Goal >> Repeat, exactly as written, every line from the one holding "P = [Vector((x, y, ZL))" through the one holding "b.obj('wall_indicator_light')". Leave out all other lines.

Records for this exercise >>
————
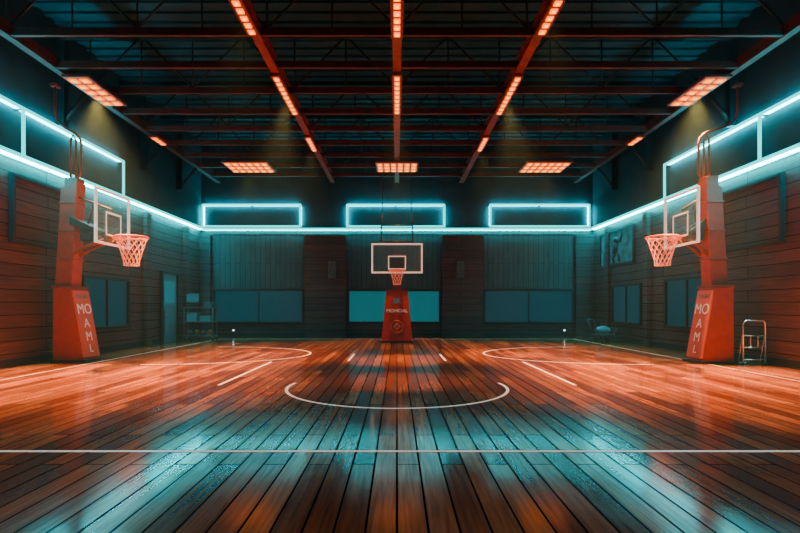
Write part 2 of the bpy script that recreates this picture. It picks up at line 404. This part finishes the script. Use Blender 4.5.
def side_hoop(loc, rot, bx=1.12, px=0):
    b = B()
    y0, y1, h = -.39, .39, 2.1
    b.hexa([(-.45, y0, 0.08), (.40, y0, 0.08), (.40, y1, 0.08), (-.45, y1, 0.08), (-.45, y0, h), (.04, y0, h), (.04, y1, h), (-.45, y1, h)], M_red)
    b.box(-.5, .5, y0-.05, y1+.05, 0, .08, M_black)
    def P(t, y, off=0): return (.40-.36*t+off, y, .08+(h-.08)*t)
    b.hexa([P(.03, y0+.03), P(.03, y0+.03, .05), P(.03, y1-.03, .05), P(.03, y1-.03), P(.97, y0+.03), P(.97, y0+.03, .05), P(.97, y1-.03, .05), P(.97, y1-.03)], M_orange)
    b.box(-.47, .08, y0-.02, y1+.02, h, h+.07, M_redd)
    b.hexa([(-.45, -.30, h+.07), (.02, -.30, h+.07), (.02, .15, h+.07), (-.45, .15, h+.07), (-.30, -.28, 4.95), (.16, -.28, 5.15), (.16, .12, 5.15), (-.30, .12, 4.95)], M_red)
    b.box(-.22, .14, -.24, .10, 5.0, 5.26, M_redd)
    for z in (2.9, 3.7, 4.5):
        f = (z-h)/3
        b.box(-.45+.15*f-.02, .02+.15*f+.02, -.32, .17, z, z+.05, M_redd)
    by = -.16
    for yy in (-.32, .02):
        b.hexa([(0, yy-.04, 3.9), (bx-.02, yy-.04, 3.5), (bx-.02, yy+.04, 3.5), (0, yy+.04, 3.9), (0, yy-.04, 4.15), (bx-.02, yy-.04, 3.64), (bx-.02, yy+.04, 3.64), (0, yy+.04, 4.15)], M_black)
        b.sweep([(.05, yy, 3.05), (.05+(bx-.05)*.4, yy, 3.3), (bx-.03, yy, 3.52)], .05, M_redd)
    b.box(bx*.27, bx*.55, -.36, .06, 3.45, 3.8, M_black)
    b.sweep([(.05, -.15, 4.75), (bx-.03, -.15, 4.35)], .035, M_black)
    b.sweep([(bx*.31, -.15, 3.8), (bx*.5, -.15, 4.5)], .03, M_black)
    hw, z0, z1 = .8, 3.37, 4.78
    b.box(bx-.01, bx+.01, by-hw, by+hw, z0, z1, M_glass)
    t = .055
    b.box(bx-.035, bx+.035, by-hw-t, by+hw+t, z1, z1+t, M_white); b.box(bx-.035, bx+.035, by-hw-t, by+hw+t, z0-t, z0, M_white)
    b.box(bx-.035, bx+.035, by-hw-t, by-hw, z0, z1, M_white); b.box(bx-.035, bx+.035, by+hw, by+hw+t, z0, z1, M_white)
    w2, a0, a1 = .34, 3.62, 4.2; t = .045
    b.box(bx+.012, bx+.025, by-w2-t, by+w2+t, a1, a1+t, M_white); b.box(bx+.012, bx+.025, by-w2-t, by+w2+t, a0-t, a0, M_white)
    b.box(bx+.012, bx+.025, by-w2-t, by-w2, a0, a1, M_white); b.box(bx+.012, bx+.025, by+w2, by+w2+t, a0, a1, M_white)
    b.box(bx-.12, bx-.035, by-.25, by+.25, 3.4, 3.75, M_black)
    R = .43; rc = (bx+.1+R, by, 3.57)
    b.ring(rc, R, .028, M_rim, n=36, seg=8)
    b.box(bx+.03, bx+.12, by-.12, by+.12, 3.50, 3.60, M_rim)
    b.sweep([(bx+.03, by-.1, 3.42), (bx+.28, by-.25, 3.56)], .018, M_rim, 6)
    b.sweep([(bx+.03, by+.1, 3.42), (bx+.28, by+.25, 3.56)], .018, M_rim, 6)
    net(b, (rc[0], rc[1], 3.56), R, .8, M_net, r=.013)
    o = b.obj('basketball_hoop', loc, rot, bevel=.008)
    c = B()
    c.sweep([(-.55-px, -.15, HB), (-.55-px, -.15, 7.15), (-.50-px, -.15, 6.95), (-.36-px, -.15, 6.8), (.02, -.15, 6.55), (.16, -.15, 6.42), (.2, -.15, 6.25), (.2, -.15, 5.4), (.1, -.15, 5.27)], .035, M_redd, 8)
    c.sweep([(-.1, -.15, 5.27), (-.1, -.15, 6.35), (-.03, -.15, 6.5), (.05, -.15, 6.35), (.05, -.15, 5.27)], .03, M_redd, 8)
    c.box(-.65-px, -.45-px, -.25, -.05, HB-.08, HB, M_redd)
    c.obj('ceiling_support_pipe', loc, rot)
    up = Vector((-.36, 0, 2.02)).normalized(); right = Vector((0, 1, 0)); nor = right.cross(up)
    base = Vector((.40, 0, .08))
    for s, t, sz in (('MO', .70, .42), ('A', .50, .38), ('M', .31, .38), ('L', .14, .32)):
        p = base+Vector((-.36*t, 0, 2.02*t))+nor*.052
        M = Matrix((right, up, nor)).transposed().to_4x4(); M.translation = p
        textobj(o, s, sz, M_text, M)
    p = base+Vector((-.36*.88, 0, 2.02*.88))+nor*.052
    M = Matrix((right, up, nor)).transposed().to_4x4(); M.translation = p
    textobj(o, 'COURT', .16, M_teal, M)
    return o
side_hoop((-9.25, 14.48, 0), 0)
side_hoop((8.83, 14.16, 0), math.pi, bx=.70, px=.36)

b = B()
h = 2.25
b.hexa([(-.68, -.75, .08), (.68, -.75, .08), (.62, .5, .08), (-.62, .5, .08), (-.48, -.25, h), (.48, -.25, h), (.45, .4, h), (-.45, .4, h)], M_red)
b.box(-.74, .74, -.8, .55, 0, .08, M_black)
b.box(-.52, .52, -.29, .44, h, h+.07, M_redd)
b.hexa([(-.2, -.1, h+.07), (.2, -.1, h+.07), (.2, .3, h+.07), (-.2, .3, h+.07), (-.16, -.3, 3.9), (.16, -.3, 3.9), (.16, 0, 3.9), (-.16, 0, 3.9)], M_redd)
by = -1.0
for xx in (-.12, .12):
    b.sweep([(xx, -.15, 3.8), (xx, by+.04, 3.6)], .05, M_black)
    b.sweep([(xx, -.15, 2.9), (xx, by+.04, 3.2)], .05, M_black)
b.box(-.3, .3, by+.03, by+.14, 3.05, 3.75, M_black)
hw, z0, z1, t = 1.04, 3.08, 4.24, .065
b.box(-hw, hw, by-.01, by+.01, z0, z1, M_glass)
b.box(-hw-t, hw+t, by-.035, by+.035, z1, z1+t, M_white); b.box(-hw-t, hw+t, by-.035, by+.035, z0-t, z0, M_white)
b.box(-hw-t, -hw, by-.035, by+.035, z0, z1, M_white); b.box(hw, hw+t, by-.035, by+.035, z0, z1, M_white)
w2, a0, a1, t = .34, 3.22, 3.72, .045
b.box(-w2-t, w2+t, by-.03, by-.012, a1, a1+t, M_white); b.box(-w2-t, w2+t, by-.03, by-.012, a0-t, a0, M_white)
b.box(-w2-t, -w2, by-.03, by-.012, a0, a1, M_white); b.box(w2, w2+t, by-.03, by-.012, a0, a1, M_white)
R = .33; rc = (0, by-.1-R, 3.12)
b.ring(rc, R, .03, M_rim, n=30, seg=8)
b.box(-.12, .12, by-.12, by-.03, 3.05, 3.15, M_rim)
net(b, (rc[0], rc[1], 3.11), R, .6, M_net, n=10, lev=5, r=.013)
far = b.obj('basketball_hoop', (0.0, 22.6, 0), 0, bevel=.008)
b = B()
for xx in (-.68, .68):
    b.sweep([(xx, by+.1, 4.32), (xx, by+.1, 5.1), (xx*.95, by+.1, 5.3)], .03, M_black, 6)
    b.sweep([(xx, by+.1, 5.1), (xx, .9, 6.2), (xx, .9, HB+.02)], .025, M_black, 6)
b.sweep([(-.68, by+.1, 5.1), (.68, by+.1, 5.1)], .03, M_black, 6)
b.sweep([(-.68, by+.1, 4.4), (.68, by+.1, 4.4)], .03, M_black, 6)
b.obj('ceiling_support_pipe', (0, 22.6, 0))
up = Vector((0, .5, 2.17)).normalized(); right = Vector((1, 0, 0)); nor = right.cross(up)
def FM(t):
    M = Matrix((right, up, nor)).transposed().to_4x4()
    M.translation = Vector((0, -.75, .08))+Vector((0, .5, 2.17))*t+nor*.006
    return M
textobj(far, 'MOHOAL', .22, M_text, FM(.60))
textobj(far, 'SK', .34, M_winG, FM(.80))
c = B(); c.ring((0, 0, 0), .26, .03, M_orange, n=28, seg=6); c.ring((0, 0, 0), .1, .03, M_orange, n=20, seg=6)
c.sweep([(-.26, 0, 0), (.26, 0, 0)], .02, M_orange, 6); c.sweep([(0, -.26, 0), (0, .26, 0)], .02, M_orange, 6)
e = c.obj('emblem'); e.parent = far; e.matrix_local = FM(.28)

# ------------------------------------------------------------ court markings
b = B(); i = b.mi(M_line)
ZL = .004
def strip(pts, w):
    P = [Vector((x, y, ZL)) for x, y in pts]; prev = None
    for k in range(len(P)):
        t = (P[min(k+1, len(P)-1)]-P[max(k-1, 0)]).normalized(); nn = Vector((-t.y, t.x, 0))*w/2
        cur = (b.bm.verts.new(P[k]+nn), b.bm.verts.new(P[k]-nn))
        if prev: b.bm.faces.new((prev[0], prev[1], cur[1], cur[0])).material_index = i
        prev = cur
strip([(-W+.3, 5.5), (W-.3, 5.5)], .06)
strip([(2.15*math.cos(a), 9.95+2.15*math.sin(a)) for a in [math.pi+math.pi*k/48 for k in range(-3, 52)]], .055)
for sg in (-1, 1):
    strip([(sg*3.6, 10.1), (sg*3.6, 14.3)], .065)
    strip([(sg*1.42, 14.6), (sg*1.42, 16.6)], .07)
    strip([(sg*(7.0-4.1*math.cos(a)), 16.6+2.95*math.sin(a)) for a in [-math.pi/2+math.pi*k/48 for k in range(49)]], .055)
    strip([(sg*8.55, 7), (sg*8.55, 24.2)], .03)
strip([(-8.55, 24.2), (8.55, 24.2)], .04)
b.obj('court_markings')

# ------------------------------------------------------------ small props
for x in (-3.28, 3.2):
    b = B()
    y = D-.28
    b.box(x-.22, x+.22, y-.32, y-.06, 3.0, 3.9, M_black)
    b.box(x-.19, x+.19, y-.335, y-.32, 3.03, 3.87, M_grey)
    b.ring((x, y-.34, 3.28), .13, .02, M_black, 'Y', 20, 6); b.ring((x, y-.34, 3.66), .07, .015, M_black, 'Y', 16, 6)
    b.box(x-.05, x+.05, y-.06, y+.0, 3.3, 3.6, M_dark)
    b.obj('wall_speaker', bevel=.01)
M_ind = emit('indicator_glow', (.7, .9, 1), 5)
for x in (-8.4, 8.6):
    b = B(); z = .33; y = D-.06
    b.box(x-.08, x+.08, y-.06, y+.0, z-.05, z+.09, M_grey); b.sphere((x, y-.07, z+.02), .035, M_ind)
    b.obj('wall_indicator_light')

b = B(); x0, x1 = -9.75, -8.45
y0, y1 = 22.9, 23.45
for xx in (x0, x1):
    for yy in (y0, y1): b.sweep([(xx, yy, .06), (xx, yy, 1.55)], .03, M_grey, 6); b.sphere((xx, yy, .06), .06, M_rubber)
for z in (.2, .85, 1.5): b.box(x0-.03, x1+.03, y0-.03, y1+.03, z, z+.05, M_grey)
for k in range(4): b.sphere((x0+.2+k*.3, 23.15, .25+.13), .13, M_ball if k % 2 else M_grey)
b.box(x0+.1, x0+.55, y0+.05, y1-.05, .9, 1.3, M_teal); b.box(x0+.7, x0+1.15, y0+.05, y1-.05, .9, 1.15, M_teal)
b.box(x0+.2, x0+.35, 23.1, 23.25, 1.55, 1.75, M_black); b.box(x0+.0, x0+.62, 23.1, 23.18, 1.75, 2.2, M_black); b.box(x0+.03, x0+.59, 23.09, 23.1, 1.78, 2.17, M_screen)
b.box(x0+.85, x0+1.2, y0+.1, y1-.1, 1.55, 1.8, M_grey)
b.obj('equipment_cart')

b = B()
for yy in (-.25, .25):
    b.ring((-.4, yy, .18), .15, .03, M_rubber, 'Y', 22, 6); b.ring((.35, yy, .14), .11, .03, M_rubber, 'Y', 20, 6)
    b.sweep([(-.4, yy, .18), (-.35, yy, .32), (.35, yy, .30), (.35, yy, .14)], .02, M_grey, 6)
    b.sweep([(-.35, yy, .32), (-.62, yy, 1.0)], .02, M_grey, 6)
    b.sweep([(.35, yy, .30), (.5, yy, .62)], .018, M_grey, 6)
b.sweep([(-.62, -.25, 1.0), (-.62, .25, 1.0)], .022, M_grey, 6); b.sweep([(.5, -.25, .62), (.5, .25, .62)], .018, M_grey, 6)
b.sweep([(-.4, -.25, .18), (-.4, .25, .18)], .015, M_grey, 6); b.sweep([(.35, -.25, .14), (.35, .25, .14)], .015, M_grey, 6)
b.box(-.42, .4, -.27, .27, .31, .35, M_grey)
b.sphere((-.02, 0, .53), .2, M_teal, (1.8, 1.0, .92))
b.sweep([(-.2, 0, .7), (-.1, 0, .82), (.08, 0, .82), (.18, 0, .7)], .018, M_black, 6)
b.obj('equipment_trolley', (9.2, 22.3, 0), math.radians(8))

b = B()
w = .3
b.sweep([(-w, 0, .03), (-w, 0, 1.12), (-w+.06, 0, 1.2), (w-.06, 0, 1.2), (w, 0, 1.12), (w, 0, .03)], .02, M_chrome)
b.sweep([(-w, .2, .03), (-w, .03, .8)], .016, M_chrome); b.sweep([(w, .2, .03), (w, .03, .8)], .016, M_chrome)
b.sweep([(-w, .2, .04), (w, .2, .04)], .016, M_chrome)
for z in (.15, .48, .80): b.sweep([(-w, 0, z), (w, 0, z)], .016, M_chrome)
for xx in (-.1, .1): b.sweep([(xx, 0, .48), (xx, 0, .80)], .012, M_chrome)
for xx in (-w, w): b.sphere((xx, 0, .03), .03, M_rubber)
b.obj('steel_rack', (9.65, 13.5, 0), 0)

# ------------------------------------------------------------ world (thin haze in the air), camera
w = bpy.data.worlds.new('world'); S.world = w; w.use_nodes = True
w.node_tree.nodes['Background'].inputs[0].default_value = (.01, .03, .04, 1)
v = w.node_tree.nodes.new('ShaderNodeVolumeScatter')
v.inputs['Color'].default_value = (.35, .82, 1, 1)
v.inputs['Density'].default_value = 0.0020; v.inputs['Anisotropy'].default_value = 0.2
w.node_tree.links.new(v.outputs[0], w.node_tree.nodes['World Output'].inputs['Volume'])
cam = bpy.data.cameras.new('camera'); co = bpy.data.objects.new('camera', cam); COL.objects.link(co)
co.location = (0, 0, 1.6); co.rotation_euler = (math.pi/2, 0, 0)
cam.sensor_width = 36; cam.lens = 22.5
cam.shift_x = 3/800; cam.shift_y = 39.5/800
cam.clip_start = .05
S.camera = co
————
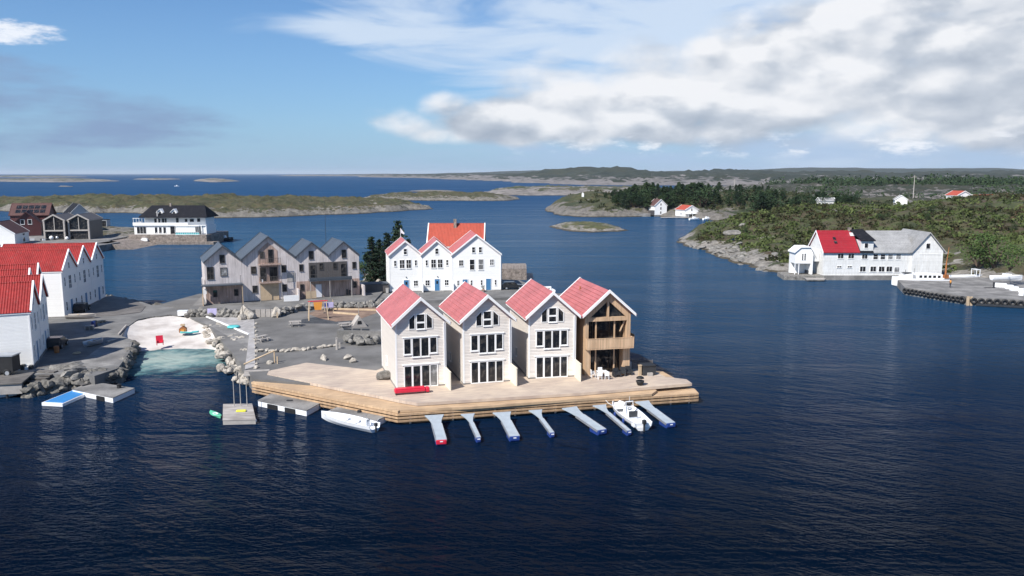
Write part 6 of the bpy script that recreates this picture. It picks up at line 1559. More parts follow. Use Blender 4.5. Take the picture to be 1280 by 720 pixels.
————
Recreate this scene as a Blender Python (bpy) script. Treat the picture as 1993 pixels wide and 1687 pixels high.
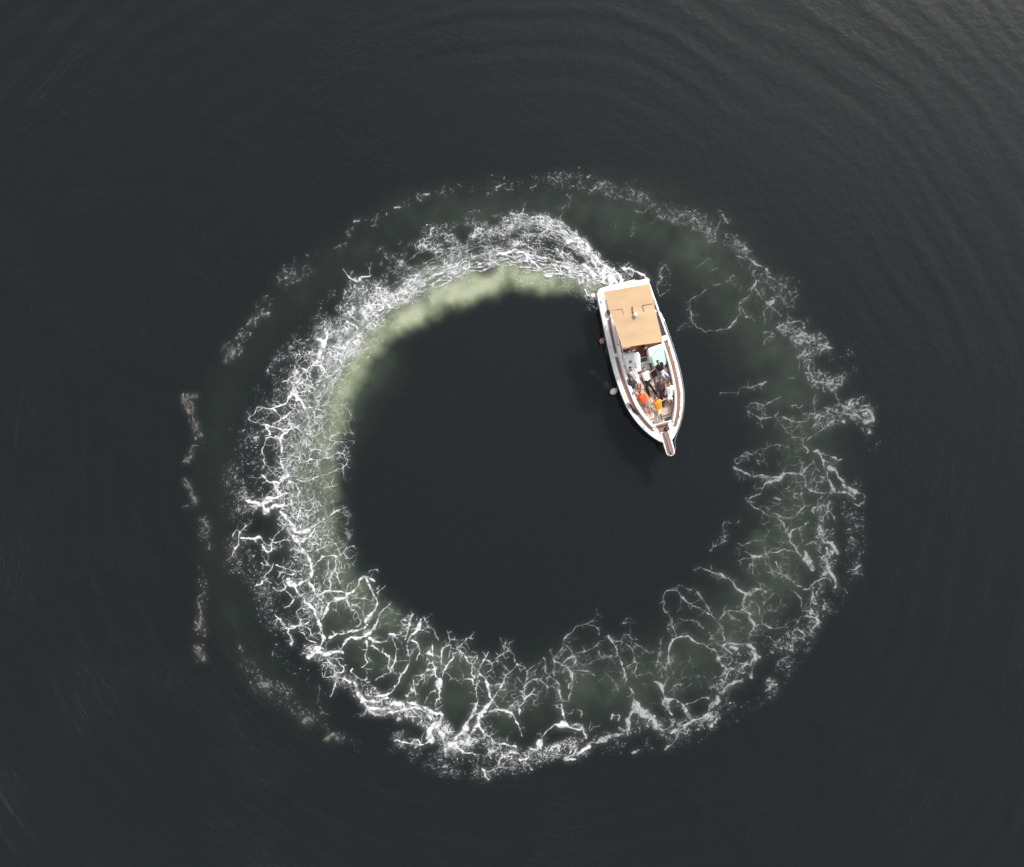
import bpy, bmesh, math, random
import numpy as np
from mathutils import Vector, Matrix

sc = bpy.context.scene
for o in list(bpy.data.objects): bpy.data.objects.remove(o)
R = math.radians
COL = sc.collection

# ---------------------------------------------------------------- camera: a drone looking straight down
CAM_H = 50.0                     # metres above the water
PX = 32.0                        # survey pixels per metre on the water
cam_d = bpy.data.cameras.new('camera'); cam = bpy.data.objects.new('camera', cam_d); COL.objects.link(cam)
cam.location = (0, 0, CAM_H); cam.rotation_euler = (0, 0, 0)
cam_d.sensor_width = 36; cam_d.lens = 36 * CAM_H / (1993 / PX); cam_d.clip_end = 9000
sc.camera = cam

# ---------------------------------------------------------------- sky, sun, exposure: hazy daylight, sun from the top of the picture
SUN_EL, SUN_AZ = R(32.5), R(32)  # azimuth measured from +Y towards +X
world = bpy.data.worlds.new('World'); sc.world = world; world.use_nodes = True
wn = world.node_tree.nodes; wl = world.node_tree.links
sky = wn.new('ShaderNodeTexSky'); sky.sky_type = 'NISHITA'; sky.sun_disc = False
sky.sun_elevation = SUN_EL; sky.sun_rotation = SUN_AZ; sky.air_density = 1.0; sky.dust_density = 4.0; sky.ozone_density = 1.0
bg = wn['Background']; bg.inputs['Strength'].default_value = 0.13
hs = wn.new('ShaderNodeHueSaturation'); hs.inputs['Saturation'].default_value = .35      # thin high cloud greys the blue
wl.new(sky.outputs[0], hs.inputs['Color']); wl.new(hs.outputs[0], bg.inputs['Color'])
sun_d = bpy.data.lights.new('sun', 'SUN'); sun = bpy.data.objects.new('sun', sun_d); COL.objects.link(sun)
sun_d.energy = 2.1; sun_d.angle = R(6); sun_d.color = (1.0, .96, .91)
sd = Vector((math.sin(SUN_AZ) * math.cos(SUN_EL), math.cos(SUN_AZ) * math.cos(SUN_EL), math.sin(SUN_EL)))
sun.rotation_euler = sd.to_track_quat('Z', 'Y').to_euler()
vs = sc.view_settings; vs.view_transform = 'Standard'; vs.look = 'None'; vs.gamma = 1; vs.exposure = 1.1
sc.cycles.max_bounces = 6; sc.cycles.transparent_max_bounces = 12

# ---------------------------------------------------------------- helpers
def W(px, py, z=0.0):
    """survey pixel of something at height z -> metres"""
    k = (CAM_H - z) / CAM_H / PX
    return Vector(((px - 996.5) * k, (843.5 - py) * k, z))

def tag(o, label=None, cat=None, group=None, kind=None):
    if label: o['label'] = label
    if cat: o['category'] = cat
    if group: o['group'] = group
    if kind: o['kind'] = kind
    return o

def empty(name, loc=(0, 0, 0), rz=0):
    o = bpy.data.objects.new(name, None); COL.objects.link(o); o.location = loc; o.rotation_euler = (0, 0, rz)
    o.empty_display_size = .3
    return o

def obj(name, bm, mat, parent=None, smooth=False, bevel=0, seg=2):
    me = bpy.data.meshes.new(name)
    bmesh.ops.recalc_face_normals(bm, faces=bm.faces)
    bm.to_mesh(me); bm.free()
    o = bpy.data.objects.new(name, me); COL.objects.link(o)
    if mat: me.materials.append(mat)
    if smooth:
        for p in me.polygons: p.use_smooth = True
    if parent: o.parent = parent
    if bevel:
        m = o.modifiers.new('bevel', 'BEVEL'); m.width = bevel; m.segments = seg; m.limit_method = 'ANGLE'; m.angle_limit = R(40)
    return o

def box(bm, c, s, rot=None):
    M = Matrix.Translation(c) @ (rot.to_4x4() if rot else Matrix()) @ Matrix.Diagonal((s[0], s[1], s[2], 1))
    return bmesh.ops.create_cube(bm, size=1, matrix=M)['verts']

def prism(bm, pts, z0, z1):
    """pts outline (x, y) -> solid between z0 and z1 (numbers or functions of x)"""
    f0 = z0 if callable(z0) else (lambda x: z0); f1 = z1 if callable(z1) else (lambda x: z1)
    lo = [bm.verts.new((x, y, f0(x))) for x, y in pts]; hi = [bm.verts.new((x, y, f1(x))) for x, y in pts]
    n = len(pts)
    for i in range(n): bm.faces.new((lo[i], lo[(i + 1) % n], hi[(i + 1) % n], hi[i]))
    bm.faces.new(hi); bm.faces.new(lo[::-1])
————
Task answer >>
    P = [Vector((x, y, ZL)) for x, y in pts]; prev = None
    for k in range(len(P)):
        t = (P[min(k+1, len(P)-1)]-P[max(k-1, 0)]).normalized(); nn = Vector((-t.y, t.x, 0))*w/2
        cur = (b.bm.verts.new(P[k]+nn), b.bm.verts.new(P[k]-nn))
        if prev: b.bm.faces.new((prev[0], prev[1], cur[1], cur[0])).material_index = i
        prev = cur
strip([(-W+.3, 5.5), (W-.3, 5.5)], .06)
strip([(2.15*math.cos(a), 9.95+2.15*math.sin(a)) for a in [math.pi+math.pi*k/48 for k in range(-3, 52)]], .055)
for sg in (-1, 1):
    strip([(sg*3.6, 10.1), (sg*3.6, 14.3)], .065)
    strip([(sg*1.42, 14.6), (sg*1.42, 16.6)], .07)
    strip([(sg*(7.0-4.1*math.cos(a)), 16.6+2.95*math.sin(a)) for a in [-math.pi/2+math.pi*k/48 for k in range(49)]], .055)
    strip([(sg*8.55, 7), (sg*8.55, 24.2)], .03)
strip([(-8.55, 24.2), (8.55, 24.2)], .04)
b.obj('court_markings')

# ------------------------------------------------------------ small props
for x in (-3.28, 3.2):
    b = B()
    y = D-.28
    b.box(x-.22, x+.22, y-.32, y-.06, 3.0, 3.9, M_black)
    b.box(x-.19, x+.19, y-.335, y-.32, 3.03, 3.87, M_grey)
    b.ring((x, y-.34, 3.28), .13, .02, M_black, 'Y', 20, 6); b.ring((x, y-.34, 3.66), .07, .015, M_black, 'Y', 16, 6)
    b.box(x-.05, x+.05, y-.06, y+.0, 3.3, 3.6, M_dark)
    b.obj('wall_speaker', bevel=.01)
M_ind = emit('indicator_glow', (.7, .9, 1), 5)
for x in (-8.4, 8.6):
    b = B(); z = .33; y = D-.06
    b.box(x-.08, x+.08, y-.06, y+.0, z-.05, z+.09, M_grey); b.sphere((x, y-.07, z+.02), .035, M_ind)
    b.obj('wall_indicator_light')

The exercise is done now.